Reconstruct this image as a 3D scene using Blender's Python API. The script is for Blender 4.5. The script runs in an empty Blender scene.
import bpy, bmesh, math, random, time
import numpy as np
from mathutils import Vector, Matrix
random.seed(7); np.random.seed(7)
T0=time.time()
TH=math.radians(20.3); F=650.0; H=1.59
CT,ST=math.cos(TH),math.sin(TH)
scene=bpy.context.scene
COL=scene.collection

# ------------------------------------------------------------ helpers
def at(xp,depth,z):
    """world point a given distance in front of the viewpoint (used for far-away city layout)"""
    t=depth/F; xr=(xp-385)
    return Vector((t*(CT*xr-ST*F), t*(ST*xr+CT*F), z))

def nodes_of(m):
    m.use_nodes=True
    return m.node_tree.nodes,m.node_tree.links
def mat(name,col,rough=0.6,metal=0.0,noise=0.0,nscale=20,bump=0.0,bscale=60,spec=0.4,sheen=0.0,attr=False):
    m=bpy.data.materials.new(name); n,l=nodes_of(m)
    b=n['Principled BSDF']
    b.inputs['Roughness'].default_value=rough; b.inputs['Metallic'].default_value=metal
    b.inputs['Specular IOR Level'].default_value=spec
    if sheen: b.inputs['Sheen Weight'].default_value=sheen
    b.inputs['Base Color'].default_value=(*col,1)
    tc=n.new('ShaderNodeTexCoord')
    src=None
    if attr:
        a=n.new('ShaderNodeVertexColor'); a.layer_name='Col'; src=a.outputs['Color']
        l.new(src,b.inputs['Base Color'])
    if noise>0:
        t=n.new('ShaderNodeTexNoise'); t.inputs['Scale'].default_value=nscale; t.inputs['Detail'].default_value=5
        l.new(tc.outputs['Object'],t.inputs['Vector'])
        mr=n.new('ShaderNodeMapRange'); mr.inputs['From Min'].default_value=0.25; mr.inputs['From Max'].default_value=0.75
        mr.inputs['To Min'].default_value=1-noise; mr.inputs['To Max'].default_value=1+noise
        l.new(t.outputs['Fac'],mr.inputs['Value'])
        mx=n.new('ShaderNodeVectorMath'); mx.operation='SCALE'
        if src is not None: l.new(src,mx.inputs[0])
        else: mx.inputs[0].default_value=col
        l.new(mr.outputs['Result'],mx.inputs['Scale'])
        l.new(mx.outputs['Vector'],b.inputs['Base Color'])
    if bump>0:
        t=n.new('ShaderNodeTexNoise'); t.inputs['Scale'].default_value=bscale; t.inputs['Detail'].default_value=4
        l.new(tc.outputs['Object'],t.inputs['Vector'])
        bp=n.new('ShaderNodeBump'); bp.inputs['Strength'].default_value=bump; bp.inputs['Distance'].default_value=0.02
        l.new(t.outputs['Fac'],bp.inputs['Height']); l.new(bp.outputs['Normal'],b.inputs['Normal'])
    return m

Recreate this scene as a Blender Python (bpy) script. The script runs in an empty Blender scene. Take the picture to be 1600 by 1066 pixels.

To be done: Each line above that holds the string "this" should be copied and shown.

Worked answer:
Reconstruct this image as a 3D scene using Blender's Python API. The script is for Blender 4.5. The script runs in an empty Blender scene.
Recreate this scene as a Blender Python (bpy) script. The script runs in an empty Blender scene. Take the picture to be 1600 by 1066 pixels.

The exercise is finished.